Cumartesi annelerinin sessiz çığlıkları, Cuma annelerinin sesli ağıtları bize insan olduğumuzu hatırlatır mı, bilemiyorum. Ama hatırlatmalı.
Ve bu sessiz çığlıklar, bu sesli ağıtlar bir sivil güce dönüşür mü, bilemiyorum. Ama dönüşmeli.
Dönüşmeli ve tabanı çok geniş olan bu güç, toplumsal barışın itici gücü olmalı.
Çünkü bu ülkede, toplumsal barış oluşmadı. Bu ülkede devlet, halkıyla barışmadı.
Bu ülkede emek mücadelesi verenler devlet düşmanı görüldü. Üzerlerine biber gazıyla, copla, şiddetle yüründü.
Bu ülkede namaz kılanlar şeriatçı, içki içenler din düşmanı gibi algılandı.
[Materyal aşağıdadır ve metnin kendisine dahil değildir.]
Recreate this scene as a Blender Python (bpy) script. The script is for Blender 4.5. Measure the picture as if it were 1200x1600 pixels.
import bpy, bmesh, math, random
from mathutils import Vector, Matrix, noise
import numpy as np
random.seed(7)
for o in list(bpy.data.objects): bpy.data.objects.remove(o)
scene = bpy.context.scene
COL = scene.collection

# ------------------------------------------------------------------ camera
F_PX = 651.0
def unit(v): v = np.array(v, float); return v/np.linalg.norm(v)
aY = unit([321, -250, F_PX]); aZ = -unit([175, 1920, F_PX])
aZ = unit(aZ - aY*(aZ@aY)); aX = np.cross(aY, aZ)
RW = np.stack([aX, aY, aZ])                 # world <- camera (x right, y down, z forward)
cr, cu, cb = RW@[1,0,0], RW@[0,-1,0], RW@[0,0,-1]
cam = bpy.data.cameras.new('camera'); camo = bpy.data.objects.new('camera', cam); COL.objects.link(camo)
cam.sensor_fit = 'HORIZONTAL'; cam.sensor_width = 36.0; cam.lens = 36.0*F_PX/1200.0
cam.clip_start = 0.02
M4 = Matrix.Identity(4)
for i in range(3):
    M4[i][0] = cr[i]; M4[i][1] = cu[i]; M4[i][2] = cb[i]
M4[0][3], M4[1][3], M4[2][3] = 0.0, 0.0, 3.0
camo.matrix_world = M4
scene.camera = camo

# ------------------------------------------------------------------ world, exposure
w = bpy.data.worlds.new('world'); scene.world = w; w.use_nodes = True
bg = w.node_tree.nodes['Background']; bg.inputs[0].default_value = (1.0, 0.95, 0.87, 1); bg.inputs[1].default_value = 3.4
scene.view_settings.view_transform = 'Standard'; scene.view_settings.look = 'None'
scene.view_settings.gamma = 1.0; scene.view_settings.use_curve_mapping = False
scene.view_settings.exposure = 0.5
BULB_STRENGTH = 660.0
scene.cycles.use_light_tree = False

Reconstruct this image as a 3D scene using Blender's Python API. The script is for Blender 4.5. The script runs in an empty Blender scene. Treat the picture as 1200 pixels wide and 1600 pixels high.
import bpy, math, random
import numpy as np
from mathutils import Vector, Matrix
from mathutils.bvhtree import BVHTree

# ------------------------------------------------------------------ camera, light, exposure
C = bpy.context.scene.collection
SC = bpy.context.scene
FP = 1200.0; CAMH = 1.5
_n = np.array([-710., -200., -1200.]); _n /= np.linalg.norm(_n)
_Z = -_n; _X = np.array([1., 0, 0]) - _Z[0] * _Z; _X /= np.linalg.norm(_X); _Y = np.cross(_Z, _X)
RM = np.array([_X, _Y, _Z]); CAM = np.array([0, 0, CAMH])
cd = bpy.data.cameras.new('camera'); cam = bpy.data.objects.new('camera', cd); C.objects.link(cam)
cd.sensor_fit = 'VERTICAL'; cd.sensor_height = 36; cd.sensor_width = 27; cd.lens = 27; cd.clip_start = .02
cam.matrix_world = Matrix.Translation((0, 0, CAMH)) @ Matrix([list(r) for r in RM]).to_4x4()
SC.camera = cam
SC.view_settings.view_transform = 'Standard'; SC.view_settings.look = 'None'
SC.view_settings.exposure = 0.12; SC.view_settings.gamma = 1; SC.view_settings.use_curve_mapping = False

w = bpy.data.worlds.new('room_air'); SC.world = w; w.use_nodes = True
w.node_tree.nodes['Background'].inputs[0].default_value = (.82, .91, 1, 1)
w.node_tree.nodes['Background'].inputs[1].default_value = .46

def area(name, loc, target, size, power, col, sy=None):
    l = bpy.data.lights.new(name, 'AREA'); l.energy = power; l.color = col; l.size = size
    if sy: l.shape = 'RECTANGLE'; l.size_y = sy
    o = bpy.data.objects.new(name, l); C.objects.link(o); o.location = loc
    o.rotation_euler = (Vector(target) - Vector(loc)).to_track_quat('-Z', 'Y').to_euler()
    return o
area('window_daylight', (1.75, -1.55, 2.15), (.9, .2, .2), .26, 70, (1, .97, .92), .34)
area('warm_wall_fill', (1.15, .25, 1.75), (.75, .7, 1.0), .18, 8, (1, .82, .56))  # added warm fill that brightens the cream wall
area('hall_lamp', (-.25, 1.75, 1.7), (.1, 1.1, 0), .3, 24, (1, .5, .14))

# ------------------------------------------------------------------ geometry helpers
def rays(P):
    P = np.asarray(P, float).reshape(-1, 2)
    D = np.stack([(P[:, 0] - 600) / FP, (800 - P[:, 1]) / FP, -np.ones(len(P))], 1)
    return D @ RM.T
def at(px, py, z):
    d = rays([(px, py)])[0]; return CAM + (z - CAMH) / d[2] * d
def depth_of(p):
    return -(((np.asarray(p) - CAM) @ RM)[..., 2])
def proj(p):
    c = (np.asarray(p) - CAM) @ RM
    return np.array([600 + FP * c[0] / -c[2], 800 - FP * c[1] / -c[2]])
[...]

Bu ülkede Alevi Sünni'ye, Sünni Alevi'ye düşman edildi. Etnik farklılıklara, inanç farklılıklarına hoşgörüyle bakılmadı.
Ve birlikte yaşamanın koşulları yaratılmadı bu ülkede. ***
İşte bunun için diyoruz; belki annelerin bu sessiz ve sesli çığlıkları, toplumsal vicdanın sesi olacaktır.
İşte bunun için diyoruz; belki bu sessiz ve sesli çığlıklar birleştiğinde, toplumsal barışın dinamosu olacaktır.